15 September 2018

Road design

Various people comment that pedestrian and public transit city design with a side of cycling is much safer; various other people comment that much existing cycling infrastructure in Anglo NorAm looks for all the world as though it was designed to kill cyclists.

Well, yes it is in sober truth of fact meant to kill cyclists.

I don't understand how this can be considered a question.  Long-standing -- from the 1970s burst of cycling enthusiasm -- cycling infrastructure invariably has features meant to slow you down or to force you to dismount more or less as often as it can; any time the cycling path might cross a road or go under a bridge or interact with a pedestrian path.

These bits of infrastructure generally take two forms; a heavy metal gate, or a speed bump.  The heavy metal gate is invariably set a height to throw you off the bicycle forward on to your head if you hit it; just hitting the heavy metal barrier at speed might well kill you, and it's not like the things are signed at all.  It's not hard to go down a hill round a corner and get a surprise.  The speed bump is invariably carefully narrower and more steep (and thus cheaper, for requiring less material) than a car speed bump.  Also sometimes taller, and equally it functions to throw you off your bicycle into traffic.

The purpose of a system is what it does; the bicycle infrastructure is set up with a clear "get off the bicycle or we'll kill you" message.
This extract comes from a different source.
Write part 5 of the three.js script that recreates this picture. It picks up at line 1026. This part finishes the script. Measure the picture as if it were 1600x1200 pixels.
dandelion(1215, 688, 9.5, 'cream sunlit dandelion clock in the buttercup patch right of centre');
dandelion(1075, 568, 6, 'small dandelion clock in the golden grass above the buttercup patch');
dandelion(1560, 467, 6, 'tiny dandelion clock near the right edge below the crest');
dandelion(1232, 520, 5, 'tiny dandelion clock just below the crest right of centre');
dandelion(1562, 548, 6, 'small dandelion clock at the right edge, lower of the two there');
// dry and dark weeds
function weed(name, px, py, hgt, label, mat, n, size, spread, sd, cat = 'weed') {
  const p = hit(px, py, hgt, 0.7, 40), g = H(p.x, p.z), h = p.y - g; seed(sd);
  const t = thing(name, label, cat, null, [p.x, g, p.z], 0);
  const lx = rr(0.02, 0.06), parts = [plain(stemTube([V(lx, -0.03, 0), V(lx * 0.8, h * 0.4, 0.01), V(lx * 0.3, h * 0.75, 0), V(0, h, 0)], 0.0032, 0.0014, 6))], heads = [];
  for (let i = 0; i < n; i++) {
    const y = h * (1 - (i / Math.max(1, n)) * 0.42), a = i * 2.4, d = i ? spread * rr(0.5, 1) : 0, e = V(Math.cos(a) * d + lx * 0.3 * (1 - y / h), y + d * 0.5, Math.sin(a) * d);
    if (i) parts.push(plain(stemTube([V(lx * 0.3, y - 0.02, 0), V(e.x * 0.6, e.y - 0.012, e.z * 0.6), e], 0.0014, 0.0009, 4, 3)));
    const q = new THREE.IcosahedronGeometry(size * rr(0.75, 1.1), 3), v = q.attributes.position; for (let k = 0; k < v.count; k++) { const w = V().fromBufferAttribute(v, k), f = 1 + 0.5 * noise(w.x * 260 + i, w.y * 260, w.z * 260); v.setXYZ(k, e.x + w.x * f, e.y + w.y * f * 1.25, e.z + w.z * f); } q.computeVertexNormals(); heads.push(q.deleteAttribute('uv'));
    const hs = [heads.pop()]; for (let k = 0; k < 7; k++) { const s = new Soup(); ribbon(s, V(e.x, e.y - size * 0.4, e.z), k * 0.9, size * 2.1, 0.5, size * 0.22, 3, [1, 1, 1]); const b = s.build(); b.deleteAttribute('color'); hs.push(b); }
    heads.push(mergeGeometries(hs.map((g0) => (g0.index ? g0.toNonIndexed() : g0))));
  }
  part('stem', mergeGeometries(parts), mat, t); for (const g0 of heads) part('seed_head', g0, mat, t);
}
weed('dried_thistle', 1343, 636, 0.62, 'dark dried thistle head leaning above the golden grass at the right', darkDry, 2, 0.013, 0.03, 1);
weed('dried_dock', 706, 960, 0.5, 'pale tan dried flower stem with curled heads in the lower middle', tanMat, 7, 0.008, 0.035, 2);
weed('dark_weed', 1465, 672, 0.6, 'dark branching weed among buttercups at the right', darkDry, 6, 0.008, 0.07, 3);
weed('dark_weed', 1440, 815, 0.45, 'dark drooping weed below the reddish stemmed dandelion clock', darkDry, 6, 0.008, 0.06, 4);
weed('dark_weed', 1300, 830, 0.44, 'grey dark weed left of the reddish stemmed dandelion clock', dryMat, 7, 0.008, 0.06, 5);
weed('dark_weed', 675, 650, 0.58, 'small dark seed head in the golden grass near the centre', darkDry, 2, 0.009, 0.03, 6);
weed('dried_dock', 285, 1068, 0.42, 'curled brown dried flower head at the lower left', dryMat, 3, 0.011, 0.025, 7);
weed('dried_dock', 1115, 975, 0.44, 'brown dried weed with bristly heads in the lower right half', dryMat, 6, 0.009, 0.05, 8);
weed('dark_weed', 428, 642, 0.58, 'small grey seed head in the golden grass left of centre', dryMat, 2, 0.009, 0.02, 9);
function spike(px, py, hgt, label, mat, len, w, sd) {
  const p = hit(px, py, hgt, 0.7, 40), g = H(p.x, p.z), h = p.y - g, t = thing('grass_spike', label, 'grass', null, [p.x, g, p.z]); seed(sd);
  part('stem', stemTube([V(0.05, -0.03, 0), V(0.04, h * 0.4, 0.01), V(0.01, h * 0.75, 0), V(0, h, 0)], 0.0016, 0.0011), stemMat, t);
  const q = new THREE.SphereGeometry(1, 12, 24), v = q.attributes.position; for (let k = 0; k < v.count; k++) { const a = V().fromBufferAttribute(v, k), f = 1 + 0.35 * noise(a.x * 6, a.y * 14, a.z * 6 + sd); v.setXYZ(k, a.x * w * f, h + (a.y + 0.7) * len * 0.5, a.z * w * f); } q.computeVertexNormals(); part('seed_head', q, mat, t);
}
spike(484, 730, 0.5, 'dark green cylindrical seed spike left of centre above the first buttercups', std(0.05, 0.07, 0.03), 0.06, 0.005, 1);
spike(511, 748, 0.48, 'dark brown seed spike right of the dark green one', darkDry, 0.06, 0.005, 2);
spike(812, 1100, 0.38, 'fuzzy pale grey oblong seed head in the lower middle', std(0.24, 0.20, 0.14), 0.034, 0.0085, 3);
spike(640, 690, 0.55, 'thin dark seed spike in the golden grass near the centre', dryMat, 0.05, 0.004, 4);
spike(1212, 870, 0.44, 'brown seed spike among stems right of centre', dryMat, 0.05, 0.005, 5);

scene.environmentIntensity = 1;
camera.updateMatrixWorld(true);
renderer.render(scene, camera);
Pretty much all cycling infrastructure in AngloNorAm is set up this way; it's created to minimize inconvenience to car traffic and to minimize startlement to pedestrians.  It thereby exists to make you get off the bike, and if you won't get off the bike, it'll kill you.

That's what it's for.


Jeff Stana said...

Nursing an owie are you? Hope you're better soon.
- fellow cyclist

Graydon said...

+Jeff Stana Not at the moment! (Hit by cars twice so far.) Encountered one too many "but why would an accredited urban designer sign off on this?" articles today, is all.